Copyright: Sean Sprague / Panos

Speed read

  • Climate change worsening El Niño’s effect on El Salvador, Guatemala and Honduras

  • They are experiencing extreme food shortages

  • Ministers aim to introduce farmers to hardier crops and better forecasting tech

The government of El Salvador, Guatemala and Honduras have teamed up to provide farmers with better technologies to prepare for future El Niño cycles in dry areas. 
At a UN meeting in Rome, Italy, on 30 June, ministers from the three countries said technology access was crucial to build resilience in Central America’s dry corridor, which experiences unusual levels of drought during El Niño events.

Together with the UN, the ministers aim to introduce farmers to innovative water conservation methods, more suitable crops and better weather monitoring technologies — to be deployed during an El Niño phase.

“We need to change the traditional response strategy and not settle for simply mounting a humanitarian response every time an emergency situation occurs.”

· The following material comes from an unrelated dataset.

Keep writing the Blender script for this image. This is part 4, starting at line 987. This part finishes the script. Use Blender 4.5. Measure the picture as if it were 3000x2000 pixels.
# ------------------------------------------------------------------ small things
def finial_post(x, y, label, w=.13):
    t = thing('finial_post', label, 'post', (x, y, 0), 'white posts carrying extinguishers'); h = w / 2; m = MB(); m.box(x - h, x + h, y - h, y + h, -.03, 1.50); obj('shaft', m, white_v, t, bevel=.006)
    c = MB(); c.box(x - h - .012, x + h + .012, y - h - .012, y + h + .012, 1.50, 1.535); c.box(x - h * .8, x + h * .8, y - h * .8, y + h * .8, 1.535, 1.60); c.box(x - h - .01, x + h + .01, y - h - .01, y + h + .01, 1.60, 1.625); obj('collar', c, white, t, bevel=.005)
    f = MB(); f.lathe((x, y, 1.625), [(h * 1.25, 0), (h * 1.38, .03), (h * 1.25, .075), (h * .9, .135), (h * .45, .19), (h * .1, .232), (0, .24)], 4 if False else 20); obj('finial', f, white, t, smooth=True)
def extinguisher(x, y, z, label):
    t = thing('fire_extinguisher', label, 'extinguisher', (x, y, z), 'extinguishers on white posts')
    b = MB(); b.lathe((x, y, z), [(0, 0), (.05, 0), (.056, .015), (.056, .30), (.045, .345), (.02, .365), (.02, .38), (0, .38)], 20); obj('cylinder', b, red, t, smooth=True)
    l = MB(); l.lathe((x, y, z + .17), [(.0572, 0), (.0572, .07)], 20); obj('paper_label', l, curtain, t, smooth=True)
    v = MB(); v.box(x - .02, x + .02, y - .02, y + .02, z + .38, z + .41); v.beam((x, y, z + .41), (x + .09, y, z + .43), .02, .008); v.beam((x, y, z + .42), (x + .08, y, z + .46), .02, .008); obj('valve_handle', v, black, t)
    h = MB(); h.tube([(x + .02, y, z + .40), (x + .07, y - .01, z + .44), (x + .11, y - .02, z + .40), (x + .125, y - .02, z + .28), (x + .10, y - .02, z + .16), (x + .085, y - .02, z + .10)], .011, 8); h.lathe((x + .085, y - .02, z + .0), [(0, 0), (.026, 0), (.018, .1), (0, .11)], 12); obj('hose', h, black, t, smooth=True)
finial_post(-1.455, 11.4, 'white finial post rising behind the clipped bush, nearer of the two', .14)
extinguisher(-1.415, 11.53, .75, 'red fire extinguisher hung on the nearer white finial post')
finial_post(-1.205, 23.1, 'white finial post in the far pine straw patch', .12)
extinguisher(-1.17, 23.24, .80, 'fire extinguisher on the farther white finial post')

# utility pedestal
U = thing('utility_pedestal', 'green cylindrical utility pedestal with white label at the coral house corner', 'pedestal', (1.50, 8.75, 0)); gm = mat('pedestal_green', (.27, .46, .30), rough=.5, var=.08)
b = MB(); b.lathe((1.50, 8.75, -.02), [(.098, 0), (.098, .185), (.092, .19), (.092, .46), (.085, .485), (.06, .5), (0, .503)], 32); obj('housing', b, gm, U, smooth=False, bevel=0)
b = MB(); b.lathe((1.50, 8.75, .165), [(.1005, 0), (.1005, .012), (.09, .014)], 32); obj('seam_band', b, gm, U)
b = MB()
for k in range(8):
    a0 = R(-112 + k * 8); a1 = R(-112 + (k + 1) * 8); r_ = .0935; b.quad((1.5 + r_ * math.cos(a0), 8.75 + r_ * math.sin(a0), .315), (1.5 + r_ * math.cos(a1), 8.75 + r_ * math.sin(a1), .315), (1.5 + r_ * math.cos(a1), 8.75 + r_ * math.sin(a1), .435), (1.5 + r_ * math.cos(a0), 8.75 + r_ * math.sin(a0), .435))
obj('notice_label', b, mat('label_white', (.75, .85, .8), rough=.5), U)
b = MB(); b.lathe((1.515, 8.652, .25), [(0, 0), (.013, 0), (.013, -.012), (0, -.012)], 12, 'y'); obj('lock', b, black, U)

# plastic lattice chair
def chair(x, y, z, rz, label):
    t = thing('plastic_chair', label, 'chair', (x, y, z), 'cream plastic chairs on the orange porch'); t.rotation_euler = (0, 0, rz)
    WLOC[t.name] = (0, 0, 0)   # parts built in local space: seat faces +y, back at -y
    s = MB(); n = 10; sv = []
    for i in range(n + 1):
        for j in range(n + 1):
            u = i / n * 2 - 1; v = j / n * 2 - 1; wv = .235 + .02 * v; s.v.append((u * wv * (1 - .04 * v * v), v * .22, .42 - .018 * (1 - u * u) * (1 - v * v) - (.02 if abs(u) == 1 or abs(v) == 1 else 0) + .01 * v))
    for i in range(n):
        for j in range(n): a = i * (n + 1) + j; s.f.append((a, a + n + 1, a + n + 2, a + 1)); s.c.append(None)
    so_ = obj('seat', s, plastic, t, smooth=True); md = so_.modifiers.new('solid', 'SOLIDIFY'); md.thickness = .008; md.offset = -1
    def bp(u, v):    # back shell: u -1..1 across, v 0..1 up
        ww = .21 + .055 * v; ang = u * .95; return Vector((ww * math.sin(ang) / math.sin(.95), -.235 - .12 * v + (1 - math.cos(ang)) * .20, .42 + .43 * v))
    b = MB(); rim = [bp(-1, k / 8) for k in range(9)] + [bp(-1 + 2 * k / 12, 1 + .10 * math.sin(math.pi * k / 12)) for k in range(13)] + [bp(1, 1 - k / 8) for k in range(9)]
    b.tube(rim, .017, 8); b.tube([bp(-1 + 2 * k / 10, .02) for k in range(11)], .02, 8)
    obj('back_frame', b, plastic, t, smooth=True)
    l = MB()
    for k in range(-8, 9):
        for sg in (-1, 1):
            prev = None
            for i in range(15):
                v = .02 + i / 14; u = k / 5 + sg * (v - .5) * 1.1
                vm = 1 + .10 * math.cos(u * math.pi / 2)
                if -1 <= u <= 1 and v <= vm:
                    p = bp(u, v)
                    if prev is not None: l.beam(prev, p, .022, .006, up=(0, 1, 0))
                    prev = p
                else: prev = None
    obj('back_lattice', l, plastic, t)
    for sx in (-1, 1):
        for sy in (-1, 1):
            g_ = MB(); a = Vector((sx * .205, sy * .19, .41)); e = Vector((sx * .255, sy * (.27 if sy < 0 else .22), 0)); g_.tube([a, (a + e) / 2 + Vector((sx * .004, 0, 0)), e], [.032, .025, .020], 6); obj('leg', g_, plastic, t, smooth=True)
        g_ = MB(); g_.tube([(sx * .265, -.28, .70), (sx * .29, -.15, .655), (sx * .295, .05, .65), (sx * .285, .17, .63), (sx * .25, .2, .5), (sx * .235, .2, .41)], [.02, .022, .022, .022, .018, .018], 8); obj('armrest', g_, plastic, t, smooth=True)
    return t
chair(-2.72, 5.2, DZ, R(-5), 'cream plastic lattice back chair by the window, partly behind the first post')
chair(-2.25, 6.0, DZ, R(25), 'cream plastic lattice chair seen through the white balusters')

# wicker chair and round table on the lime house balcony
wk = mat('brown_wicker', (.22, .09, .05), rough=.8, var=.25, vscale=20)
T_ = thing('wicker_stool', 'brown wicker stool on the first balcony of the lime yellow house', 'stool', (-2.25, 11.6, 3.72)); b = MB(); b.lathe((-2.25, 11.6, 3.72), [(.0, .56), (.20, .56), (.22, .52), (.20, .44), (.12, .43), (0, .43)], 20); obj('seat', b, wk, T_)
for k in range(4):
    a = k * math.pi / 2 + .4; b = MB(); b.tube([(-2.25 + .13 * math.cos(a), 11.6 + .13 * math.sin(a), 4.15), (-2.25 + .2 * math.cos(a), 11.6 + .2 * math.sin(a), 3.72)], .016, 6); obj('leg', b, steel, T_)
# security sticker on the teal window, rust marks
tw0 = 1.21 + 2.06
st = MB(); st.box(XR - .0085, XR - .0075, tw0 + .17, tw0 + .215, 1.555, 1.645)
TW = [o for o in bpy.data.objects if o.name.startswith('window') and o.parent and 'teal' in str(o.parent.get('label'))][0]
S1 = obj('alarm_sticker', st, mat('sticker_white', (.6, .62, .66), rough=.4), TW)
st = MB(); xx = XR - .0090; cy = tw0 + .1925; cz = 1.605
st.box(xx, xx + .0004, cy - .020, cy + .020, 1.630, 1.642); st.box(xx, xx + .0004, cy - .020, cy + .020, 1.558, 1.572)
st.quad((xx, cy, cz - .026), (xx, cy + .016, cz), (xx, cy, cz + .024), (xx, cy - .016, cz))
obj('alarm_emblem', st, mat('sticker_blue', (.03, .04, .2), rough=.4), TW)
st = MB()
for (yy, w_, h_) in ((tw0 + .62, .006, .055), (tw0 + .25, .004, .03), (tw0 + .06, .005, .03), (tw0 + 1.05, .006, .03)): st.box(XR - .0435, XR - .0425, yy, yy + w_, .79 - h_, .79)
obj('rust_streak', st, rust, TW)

José Graziano da Silva, UN’s Food and Agriculture Organization

The dry corridor, which runs along the Pacific coast of Central America, suffers severe rainfall depletion during El Niño events, which occur when warm water pools in the Pacific Ocean off the Peruvian coast. 
At the Rome meeting, UN representatives said that better preparation would reduce the level of poverty created by long El Niño spells. 
“We need to change the traditional response strategy and not settle for simply mounting a humanitarian response every time an emergency situation occurs,” said José Graziano da Silva, the director-general of the UN’s Food and Agriculture Organization. 
Last year’s El Niño, one of the largest ever observed, is only just receding and the dry corridor region is still suffering from severe food shortages.

According to the UN, 44 municipalities in Honduras had to receive emergency food supplies, while smallholder farmers in Guatemala lost between 50 and 75 per cent of their staple grains. 
The meeting attendees agreed that climate change is worsening El Niño’s impacts on the region, as droughts have become more prolonged and there is less time in between El Niño events to build up sufficient food stocks. 

The International Fund for Agricultural Development (IFAD), a Rome-based UN funding organisation, said it would support the governments of El Salvador, Guatemala and Honduras with money for better weather monitoring. At the meeting, IFAD representatives urged governments to set up data centres and increase research on more-accurate forecasting techniques. 
“We need to acknowledge that climate change will continue to exacerbate these extreme weather events,” said Kanayo Nwanze, the president of IFAD. “The only way to ensure future food security in the region is to invest in long-term development to help people be more resilient to shocks.”